Pour un
nouveau système politique libanais.
La crise
que connaît le Liban depuis octobre 2019.est sans doute
la plus grave depuis son indépendance.
Au-delà d’un effondrement économique, financier et social, et d’une énième crise politique, il s’agit d’une crise institutionnelle remettant en
cause son système politique. Force est de constater que le Liban, dans sa configuration actuelle, est un Etat failli. Tandis que la présence de plus d’un million de réfugiés
syriens et palestiniens sur son sol et la volonté du Hezbollah de changer le
visage du pays menacent son identité même. Autant que son arsenal, le Hezbollah
tire sa force de la division du camp chrétien, de la
faiblesse du camp sunnite et de la couverture que lui assure la trahison de
Michel Aoun. Si les dénonciations dont
il fait l’objet se font de plus en plus entendre, peu d’initiatives sont prises
pour contrer son hégémonie et beaucoup
de ses opposants sont enclins à céder à son pouvoir d’intimidation. Pourtant
le parti pro-iranien n’a jamais été
aussi isolé sur les scènes internationale et locale, depuis la décision des
pays du Golfe de boycotter le Liban et la diatribe violente d’Hassan Nasrallah
contre la monarchie saoudienne qui a achevé de dresser contre lui une large
frange de l’opinion sunnite et des
partisans du CPL Quant à son arsenal, il ne sert à rien sur la scène locale car toute attaque
contre les régions chrétienne, sunnite ou druze se heurterait à l’armée et serait de toute façon
politiquement suicidaire. Enfin les prochaines échéances électorales, qu’il s’agisse des élections
législatives au printemps ou présidentielles à
l’automne prochain ne peuvent que lui être défavorables, même s’il ne manquera pas, comme il l’a fait
dans le passé d’utiliser son pouvoir de blocage. S’il n’est
question d’affronter
militairement le Hezbollah et que ce dernier ne renoncera jamais à ses armes, il existe d’autre moyen pour se libérer de son
pouvoir de nuisance. D’abord en réunissant un congrès en vue de former une large coalition regroupant tous les partis
et les mouvements souverainistes. Ensuite en jetant les bases d’une auto
gouvernance des régions échappant à son emprise, à même de leur assurer certains services
publics, à l’instar de ce qu’il fait
lui-même et de l’état dans l’état qu’il
a bâtit dans les régions chiites. Cette initiative doit être un premier pas
vers l’instauration d’une large
décentralisation administrative et
financière qui pourrait s’imposer de facto au vu de la déliquescence de l’Etat central
et des services publics et en cas de blocage de l’élection présidentielle,
actant définitivement la faillite du système politique consensuel actuel.

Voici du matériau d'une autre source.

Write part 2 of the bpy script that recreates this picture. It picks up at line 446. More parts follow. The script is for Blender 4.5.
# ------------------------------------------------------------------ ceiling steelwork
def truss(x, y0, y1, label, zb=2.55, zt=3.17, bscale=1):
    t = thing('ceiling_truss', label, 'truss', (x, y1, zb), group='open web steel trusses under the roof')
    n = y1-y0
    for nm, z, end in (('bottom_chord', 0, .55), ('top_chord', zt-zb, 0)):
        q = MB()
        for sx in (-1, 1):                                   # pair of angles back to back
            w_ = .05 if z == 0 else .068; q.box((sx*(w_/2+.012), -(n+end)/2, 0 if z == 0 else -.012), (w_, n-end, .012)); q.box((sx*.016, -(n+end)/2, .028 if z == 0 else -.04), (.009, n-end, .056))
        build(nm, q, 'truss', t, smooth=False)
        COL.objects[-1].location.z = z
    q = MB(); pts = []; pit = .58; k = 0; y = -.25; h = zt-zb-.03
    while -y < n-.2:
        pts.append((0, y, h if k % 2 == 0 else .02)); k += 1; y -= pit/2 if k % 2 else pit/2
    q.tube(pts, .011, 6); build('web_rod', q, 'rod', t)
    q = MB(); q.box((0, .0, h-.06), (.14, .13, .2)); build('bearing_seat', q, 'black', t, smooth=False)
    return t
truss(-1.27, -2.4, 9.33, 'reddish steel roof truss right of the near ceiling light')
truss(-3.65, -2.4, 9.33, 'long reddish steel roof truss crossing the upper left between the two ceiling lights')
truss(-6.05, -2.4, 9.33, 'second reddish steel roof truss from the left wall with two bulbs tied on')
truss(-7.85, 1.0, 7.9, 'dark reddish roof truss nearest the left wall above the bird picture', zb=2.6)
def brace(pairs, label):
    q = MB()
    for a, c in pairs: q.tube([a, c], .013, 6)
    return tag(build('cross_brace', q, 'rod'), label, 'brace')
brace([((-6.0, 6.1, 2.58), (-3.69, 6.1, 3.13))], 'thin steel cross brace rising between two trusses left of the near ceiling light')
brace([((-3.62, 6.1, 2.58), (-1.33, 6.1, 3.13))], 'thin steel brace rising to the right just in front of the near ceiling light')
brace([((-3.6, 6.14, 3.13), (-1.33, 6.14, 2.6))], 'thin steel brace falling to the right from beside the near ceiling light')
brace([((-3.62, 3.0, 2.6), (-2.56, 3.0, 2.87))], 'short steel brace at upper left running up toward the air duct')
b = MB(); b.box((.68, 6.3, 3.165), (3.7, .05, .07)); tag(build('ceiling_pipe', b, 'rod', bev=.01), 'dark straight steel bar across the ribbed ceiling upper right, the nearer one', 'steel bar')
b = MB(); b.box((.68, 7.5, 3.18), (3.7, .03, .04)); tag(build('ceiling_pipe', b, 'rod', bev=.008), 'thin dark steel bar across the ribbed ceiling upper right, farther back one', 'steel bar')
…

Certes la partie chiite est totalement opposée à toute forme de décentralisation,
comme l’atteste son projet de faire du Liban une circonscription unique qui
masque mal ses ambitions hégémoniques. Mais c’est le seul moyen de conjurer le spectre du
« grand remplacement » et d’assurer
l’avenir à long terme de la présence chrétienne. Au vu de l’existence de deux visions
incompatibles de la vocation et de
l’identité du pays et de l’impossibilité
des Libanais laissés à eux-mêmes de
s’entendre sur un nouveau contrat
social, on se dirige probablement vers un arbitrage, voire une tutelle internationale comme
l’ont été le Règlement organique de 1863 et l’accord de Taëf de 1990. La forme que prendra le
règlement de cette crise véritablement existentielle dépendra en partie des accords de Vienne sur le
nucléaire iranien dont d’aucuns craignent qu’ils me risquent de conforter l’influence de Téhéran au Liban.